◆ **GIVEN PROBLEM**:
Return only the number of lines that hold "leaf".

◆ **INFORMATION SHOWN**:
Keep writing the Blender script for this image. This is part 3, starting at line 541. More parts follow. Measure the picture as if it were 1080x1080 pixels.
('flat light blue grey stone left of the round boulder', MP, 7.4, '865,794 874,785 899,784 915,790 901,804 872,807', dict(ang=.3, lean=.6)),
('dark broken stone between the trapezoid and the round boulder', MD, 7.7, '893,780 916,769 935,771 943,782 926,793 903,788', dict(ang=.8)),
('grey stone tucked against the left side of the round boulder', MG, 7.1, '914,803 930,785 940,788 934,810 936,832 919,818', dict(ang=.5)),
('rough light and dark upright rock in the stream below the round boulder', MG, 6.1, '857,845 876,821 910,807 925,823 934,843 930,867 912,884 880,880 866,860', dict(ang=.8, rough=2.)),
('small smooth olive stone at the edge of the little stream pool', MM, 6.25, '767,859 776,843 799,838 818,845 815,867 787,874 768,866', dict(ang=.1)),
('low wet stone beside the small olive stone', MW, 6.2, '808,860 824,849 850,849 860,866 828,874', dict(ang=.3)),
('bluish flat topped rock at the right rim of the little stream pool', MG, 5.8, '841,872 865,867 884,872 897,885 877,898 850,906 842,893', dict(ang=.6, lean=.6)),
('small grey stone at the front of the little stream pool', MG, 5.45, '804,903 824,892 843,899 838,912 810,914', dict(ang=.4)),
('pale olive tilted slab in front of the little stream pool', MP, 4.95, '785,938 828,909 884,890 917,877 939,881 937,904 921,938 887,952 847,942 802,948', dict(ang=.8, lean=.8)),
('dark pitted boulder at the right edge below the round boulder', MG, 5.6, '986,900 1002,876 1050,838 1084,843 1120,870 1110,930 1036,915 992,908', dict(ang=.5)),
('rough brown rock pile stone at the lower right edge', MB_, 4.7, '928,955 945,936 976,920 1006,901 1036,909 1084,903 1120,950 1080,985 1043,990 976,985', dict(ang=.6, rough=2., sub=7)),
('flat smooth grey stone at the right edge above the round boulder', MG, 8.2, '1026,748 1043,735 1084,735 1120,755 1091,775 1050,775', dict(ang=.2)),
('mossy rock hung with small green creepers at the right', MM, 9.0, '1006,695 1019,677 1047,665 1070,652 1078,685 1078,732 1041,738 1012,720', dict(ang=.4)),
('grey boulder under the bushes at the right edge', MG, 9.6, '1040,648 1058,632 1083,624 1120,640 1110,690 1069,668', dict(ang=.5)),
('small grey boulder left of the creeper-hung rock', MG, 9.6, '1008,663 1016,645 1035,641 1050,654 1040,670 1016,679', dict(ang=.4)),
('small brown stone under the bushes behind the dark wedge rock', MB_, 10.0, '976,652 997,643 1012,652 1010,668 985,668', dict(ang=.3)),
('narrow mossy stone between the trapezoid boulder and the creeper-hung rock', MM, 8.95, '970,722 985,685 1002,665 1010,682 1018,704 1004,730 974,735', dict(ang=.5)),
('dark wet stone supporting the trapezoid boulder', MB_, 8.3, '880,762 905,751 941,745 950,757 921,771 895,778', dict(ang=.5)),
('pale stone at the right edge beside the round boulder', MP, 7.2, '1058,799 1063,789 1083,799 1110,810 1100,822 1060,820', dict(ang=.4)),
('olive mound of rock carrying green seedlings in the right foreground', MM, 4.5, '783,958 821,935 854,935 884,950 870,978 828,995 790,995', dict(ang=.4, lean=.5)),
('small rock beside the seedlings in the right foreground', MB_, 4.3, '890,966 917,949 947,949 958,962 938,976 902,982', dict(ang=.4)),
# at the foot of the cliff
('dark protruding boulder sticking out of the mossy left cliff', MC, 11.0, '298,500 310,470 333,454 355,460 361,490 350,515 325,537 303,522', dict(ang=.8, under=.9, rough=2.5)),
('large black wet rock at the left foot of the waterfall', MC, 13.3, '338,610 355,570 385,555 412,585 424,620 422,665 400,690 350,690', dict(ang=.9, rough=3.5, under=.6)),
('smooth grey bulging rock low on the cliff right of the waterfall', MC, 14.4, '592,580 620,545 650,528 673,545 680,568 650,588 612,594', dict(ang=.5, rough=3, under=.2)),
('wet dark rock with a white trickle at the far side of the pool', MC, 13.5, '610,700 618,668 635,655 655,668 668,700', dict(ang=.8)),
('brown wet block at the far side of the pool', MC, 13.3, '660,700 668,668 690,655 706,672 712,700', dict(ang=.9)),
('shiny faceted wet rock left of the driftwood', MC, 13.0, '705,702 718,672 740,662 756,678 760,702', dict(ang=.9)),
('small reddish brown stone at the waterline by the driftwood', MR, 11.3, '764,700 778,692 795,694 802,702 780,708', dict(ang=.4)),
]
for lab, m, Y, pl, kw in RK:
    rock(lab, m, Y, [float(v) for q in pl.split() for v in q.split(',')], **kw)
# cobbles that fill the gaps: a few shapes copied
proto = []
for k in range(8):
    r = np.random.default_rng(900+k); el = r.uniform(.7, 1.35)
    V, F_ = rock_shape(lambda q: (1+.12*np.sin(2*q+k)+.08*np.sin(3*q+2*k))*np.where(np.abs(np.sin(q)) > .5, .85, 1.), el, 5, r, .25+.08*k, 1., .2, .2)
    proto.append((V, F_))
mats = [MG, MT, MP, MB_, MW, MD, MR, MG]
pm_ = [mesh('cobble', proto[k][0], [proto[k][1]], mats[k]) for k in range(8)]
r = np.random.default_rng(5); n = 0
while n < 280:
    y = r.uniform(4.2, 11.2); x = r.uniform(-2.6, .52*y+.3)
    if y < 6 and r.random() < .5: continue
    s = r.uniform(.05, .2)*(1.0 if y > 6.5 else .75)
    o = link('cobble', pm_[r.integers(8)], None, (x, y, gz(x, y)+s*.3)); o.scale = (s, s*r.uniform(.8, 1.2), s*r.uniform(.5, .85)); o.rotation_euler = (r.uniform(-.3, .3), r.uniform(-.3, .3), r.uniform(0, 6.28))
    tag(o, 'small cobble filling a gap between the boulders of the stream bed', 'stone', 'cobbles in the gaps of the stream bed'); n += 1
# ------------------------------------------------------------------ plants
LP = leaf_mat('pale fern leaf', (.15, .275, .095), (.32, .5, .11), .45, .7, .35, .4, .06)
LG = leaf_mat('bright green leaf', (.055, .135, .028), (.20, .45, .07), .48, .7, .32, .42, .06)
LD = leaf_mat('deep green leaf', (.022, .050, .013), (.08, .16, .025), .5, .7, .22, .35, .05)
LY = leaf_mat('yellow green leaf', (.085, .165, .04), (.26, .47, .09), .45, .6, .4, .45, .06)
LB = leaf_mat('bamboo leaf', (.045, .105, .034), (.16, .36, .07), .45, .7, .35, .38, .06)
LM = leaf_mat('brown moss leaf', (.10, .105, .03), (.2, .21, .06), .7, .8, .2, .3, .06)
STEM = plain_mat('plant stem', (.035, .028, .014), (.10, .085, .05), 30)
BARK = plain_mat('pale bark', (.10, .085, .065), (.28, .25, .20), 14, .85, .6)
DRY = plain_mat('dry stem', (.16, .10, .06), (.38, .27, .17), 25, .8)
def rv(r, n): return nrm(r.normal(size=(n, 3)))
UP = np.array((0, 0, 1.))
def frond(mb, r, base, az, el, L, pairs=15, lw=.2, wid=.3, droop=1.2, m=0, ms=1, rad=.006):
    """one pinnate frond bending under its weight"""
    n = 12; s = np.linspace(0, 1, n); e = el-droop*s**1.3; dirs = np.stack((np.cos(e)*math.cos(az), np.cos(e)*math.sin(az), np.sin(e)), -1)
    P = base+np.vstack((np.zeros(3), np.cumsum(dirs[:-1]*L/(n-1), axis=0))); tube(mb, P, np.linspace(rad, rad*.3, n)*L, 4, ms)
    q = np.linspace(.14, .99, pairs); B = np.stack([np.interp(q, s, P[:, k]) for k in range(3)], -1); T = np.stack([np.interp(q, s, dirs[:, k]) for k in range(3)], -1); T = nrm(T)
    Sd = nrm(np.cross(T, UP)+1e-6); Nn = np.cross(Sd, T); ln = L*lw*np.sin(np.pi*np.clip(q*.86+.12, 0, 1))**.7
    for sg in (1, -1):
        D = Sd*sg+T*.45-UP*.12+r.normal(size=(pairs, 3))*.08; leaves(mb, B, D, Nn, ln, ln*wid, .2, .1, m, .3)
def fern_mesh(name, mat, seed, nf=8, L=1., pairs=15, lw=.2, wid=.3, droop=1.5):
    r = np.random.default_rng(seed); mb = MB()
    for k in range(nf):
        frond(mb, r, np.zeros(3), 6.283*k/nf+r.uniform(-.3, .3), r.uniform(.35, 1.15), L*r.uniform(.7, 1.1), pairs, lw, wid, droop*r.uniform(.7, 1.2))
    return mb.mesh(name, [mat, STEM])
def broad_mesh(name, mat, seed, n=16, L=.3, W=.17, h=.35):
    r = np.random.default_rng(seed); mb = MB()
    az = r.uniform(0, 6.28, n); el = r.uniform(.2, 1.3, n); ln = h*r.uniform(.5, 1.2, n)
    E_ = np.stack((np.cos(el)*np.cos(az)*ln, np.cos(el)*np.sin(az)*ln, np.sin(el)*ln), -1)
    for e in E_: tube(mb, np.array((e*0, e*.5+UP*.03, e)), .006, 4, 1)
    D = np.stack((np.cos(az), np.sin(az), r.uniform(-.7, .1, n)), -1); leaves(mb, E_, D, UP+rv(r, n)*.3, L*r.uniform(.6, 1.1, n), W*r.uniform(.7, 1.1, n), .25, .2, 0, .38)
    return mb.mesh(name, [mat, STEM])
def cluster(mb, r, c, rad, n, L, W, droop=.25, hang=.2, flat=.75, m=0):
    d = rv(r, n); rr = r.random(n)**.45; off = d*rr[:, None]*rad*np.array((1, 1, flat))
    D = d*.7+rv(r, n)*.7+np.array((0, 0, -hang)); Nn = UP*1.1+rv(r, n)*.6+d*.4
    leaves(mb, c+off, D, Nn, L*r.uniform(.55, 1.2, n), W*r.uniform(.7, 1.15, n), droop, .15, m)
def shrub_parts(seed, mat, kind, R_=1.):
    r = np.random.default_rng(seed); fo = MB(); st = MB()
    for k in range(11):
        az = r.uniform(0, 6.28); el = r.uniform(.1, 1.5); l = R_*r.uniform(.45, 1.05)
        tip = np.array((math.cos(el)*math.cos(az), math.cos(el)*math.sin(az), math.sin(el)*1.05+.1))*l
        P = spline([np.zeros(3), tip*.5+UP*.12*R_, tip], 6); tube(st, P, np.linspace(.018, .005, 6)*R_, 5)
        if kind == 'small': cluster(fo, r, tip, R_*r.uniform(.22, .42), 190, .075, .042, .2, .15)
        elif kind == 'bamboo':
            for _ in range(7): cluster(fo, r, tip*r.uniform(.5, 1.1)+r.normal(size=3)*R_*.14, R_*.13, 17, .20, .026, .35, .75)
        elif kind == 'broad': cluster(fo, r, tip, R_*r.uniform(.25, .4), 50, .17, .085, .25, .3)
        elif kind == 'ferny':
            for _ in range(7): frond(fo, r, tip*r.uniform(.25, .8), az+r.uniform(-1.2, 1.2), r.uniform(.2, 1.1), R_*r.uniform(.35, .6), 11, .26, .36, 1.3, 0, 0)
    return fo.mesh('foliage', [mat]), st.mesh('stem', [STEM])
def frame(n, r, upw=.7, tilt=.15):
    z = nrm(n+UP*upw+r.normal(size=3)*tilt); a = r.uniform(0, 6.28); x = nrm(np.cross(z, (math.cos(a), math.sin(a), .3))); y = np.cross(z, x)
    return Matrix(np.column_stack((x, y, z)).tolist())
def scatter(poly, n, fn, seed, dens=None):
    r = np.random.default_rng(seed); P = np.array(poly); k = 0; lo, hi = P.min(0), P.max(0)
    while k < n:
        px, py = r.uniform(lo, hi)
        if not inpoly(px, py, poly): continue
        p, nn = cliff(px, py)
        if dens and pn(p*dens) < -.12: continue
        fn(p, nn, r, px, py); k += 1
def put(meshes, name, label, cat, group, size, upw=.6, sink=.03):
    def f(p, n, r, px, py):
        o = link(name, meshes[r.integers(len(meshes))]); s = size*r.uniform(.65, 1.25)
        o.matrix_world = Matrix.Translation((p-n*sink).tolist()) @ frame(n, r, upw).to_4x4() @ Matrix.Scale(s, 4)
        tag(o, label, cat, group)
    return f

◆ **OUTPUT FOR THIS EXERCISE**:
6